The point is that there was a tension that was there. I want to express my appreciation to all of my colleagues, including those on the appropriations committee, for dealing with it. And my understanding is that once this bill, which goes from here to the President's desk for what I know is a sure signature, it will free up a contingent appropriation that we have, that is, an appropriation was in, I think, the Labor-H bill contingent on this being done.

So this is a good example, I hope, of cooperation between committees about how to do things. It is also a very good example of bipartisanship. I want to particularly express my appreciation and admiration to the gentleman from Delaware. This was a subject that should not have been hard, but for a variety of reasons it became hard. It involved two appropriations subcommittees, two standing committees, and then it involved that wondrous place, the United States Senate, where very little is simple.

And I want to express my admiration for the extent to which the gentleman from Delaware navigated between shoals in the Senate. I do notice that the Washingtonian magazine listed him as a ``bridge builder.'' And I have to say that in getting all of the various pieces together, and he was able to take the lead in this, he built a bridge that rivals the Delaware Water Gap Bridge in terms of what he was able to do. I am very appreciative.

Because what we have here, as both of my colleagues have said, is a wonderful program. It does what a lot of people talk about doing, but we are rarely able to do. It goes to young people, including many young people who have had troubled pasts who have been not only troubled, but let's be honest, troubling to others. And it takes some of those who are willing to make an effort to straighten out their lives and gives them a framework in which to do it. I have experienced this program in the city of New Bedford, Massachusetts, which has had some problems.

I see my colleague from Georgia here, who did us the great honor of coming to New Bedford and was very well received. We have a situation there with young people who were in those circumstances, and this program has been a wonderful program.

It is actually kind of a two-in-one program, because it provides great help to the young people, and we also get some affordable housing out of it. It is not primarily a housing program, that is why it belongs in this Committee on Workforce, but it does have a housing benefit. And so what we have is a very good program tangled up in jurisdictional issues.

Thanks to the leadership of the gentleman from Delaware, and it was a fortuitous circumstance that he serves on both of the committees, Financial Services and Education and Workforce, and the great enthusiasm of the gentleman from Illinois who has been a strong advocate of this and has helped when we tried to save it a couple of times.
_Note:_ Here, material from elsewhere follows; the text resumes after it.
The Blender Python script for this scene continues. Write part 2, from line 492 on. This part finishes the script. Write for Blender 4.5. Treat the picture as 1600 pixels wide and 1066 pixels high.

Because of this ambiguity, it was in nobody's appropriation bill. Given the limited allocations that appropriators have, they have the reverse turf issue, because the more you have to cover a program, the less you have got for your other programs. So for a couple of years now, we have had this problem where this program became orphaned in the appropriations process. It was the subject of an unusual custody: both parents were insisting that the other one take responsibility.

We finally resolved that. And so what has happened is that the legislative situation has caught up with an excellent substance. And I now am very pleased that we are going to pass this bill. It is going to be signed by the President. The appropriation will go forward. I have to say the appropriation is not what I would like it to be. Like a lot of other good programs, it has suffered from being squeezed by the, I think, the distorted priorities of this Congress. I do not want to be wholly bipartisan about all of this.

But at least we have saved the program to fight again for a better day. For that I thank the gentleman from Delaware for his leadership, the gentleman from Illinois who has been a strong supporter, and let me say, as a member of the Financial Services Committee, and we had jurisdiction over this program, I say good-bye to it cheerfully, because I understand that in its new home it will be very well taken care of.